Bletsoe Park Farm shown in yellow in 1950 [X392/21/2]
Bletsoe Park Farm shown in yellow in 1950 [X392/21/2]

Park Farm, along with was put up for sale by the Saint John family in 1950, along with Red House Farm and Bourne End Farm. The particulars [X392/21/2] described an: "attractive old house, built of brick with tiled roof and having oak beams". It comprised a tiled hall wit ha small room adjoining, a drawing room with French windows, and a dinig room on the ground floor. the first floor comprised three double and one singe bedrooms whilst the second floor had three attic bedrooms and a boxroom. "The Domestic Offices" comprised kitchen, scullery, dairy, pantry and cellar". An earth closet, flower and kitchen gardens and a small orchard lay outside.

The farm comprised 113.885 acres of arable, 44.07 acres of grass, a 0.428 acre copse and 1.681 acres surrounding the farm buildings.

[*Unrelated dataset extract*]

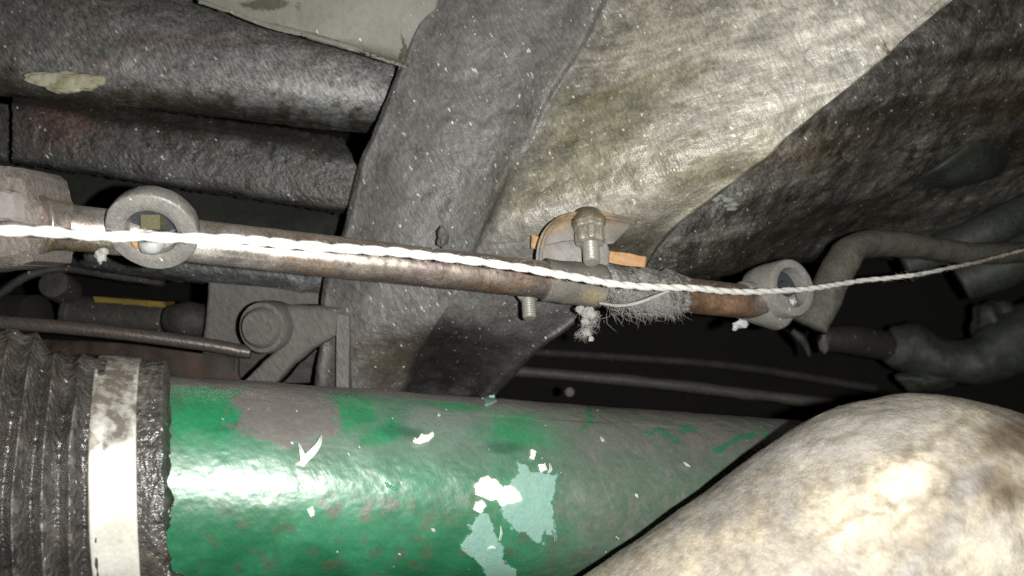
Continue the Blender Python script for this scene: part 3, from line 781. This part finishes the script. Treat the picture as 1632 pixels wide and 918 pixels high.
patch('filler_spot', [(757, 775), (766, 762), (778, 758), (792, 766), (800, 774), (812, 772), (826, 782), (832, 796), (816, 804), (800, 806), (790, 798), (778, 796), (766, 792), (758, 790)], M_filler, off=.0011, jag=3.5, seed=3, bumpy=.001, lab='white filler blob next to the teal patch')
patch('filler_spot', [(758, 802), (770, 798), (776, 808), (768, 818), (756, 812)], M_filler, off=.0009, jag=4, seed=4)
patch('filler_spot', [(846, 716), (854, 718), (852, 732), (844, 730)], M_flake, off=.0009, jag=3, seed=5)
patch('filler_spot', [(858, 740), (868, 738), (872, 748), (862, 752)], M_flake, off=.0009, jag=3, seed=6)
patch('filler_spot', [(660, 696), (674, 694), (690, 686), (694, 694), (682, 702), (668, 706), (658, 704)], M_filler, off=.0012, jag=5, seed=7, bumpy=.001)
patch('filler_spot', [(768, 632), (786, 630), (790, 640), (774, 644)], M_teal, off=.0006, jag=4, seed=8)
patch('filler_spot', [(488, 812), (500, 806), (502, 820), (496, 824)], M_flake, off=.0012, jag=2.5, seed=9)
patch('filler_spot', [(415, 797), (428, 793), (434, 800), (424, 806)], M_flake, off=.0010, jag=2.5, seed=10)
patch('dark_chip', [(612, 766), (622, 772), (634, 780), (630, 784), (616, 776)], M_greenchip, off=.0012, jag=2, seed=11)
def curl(name, line, widths, lift, m, lab=None):
    """a paint flake standing off the pipe along a line of photo points"""
    C = catmull(np.array(line, float), 26); w = lin(np.array(widths, float)[:, None], 26)[:, 0]
    T = np.gradient(C, axis=0); T /= np.linalg.norm(T, axis=1)[:, None]; Nn = np.stack([-T[:, 1], T[:, 0]], 1)
    V = []
    for k, s_ in enumerate(np.linspace(-1, 1, 5)):
        Q = C + Nn * (w * s_)[:, None]
        V.append(on_pipe(Q[:, 0], Q[:, 1], .0006 + lift * (s_ * .5 + .5) ** 1.5))
    V = np.array(V); k_, n_ = V.shape[:2]; idx = np.arange(k_ * n_).reshape(k_, n_)
    q = np.stack([idx[:-1, :-1], idx[1:, :-1], idx[1:, 1:], idx[:-1, 1:]], -1).reshape(-1, 4)
    V = V.reshape(-1, 3); B2 = V + np.array([.0, .0004, 0]); n = len(V)
    per = list(idx[0, :]) + list(idx[1:, -1]) + list(idx[-1, -2::-1]) + list(idx[-2:0:-1, 0])
    Fc = q.tolist() + (q[:, ::-1] + n).tolist() + [[a, b, b + n, a + n] for a, b in zip(per, per[1:] + per[:1])]
    return build(name, np.vstack([V, B2]), Fc, m, pipe, label=lab)
curl('paint_flake', [(512, 694), (508, 708), (497, 722), (486, 732)], [1.5, 4, 6, 6], .004, M_flake, 'curled white paint flake standing up on the green pipe')
curl('paint_flake', [(476, 706), (480, 718), (484, 732), (482, 744)], [1.5, 3, 6, 3], .003, M_flake)
curl('paint_flake', [(470, 740), (480, 738), (490, 736)], [1.5, 3.5, 1.5], .002, M_flake)
curl('paint_flake', [(798, 838), (799, 850), (796, 862)], [1, 2, 1.5], .003, M_flake)
curl('paint_flake', [(776, 876), (784, 872), (790, 874)], [1, 2.5, 1.5], .003, M_flake)
curl('paint_flake', [(876, 738), (878, 748), (874, 754)], [1, 2.5, 1.5], .003, M_flake)
curl('paint_flake', [(880, 846), (886, 856), (884, 864)], [1, 3, 2], .003, M_teal)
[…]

These were manly built round a central yard  in four divisions as follows: "brick and slate Garage; Two-stall Stable; Three-bay Open Shelter; Calf Box; Loose Box; Barn with concrete floor; Granary with bins; Fodder House with Loft over; Cowsheds for eight and 2 with feeding passages; timber and corrugated iron four bay Shelter; carthorse Stable for six; Fodder House; Loose Box; three-bay timber and corrugated iron Shelter; Two Pig Pens; Two Store Sheds; Rick Yard; Fowl House; Tractor Shed; five bay lean-to Implement Shed; three-bay brick, slated and corrugated-iron Implement Shed; Grinding House".